* TASK GOAL
Please report every line from the material that contains the word "part".

++++ MATERIAL PROVIDED ++++

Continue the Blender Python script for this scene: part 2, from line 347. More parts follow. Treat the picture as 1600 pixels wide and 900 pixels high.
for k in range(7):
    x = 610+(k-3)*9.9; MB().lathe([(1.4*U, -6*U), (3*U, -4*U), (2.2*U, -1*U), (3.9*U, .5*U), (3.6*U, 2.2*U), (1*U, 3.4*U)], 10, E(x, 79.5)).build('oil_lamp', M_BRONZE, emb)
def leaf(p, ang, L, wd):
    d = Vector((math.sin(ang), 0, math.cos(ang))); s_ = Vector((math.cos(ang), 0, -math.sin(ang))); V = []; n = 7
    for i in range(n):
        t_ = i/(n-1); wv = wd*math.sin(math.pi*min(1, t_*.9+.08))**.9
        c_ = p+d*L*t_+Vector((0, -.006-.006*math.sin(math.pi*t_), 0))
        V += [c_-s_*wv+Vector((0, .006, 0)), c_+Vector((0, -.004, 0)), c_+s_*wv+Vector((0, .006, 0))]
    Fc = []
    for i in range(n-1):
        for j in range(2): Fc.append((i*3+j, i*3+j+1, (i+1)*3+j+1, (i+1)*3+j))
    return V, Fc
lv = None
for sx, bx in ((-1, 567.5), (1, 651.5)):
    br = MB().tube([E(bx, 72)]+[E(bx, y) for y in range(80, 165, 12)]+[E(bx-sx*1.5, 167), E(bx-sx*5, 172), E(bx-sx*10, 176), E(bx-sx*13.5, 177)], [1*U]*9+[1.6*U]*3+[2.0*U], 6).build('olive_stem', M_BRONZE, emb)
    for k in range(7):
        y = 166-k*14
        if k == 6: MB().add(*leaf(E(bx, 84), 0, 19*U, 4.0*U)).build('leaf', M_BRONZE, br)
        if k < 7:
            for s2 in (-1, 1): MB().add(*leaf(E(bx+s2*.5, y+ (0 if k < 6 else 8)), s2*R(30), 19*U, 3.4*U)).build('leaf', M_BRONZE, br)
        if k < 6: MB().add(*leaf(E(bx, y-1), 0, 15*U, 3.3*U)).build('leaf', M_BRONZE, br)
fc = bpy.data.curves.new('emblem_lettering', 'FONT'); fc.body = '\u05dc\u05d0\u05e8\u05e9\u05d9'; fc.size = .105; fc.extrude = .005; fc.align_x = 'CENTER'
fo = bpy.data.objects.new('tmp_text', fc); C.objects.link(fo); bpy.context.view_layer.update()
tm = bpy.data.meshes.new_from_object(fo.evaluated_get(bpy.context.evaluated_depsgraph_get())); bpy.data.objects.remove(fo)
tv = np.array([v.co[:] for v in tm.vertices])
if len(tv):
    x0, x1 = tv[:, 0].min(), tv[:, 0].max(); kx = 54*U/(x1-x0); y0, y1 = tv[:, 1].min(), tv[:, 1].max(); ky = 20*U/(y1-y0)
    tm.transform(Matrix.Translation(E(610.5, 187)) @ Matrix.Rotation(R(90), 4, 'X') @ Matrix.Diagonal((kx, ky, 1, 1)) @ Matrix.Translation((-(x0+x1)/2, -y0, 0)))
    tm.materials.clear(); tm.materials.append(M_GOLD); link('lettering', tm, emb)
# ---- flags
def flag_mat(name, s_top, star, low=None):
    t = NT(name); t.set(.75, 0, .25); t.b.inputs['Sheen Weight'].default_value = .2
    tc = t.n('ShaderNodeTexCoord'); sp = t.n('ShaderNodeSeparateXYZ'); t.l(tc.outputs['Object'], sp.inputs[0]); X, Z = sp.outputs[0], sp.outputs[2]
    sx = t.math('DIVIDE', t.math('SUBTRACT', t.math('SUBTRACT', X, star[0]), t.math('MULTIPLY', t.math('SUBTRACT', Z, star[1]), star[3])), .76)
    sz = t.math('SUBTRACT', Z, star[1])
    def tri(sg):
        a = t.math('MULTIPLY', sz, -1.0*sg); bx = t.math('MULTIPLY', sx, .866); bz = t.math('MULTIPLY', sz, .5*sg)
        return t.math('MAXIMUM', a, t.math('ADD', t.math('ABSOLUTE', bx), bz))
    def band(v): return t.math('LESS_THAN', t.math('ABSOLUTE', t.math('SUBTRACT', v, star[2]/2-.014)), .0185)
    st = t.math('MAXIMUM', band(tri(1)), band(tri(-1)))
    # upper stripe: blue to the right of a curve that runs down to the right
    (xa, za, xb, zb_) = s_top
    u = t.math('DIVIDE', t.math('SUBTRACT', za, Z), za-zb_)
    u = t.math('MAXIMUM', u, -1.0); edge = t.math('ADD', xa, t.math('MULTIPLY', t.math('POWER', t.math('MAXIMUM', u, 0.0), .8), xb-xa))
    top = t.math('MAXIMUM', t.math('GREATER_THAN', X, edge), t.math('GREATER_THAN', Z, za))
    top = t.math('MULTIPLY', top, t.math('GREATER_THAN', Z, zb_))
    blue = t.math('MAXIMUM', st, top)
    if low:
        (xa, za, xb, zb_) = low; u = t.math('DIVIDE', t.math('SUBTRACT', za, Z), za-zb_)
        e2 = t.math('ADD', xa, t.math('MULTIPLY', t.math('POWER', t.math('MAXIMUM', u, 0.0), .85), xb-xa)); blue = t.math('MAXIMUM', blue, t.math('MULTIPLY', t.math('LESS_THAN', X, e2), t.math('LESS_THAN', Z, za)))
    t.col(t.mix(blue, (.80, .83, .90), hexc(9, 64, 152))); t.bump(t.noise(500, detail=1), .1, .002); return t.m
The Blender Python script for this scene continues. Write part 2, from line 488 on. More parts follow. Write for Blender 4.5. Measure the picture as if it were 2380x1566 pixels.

++++

* PROBLEM SOLUTION
Continue the Blender Python script for this scene: part 2, from line 347. More parts follow. Treat the picture as 1600 pixels wide and 900 pixels high.
The Blender Python script for this scene continues. Write part 2, from line 488 on. More parts follow. Write for Blender 4.5. Measure the picture as if it were 2380x1566 pixels.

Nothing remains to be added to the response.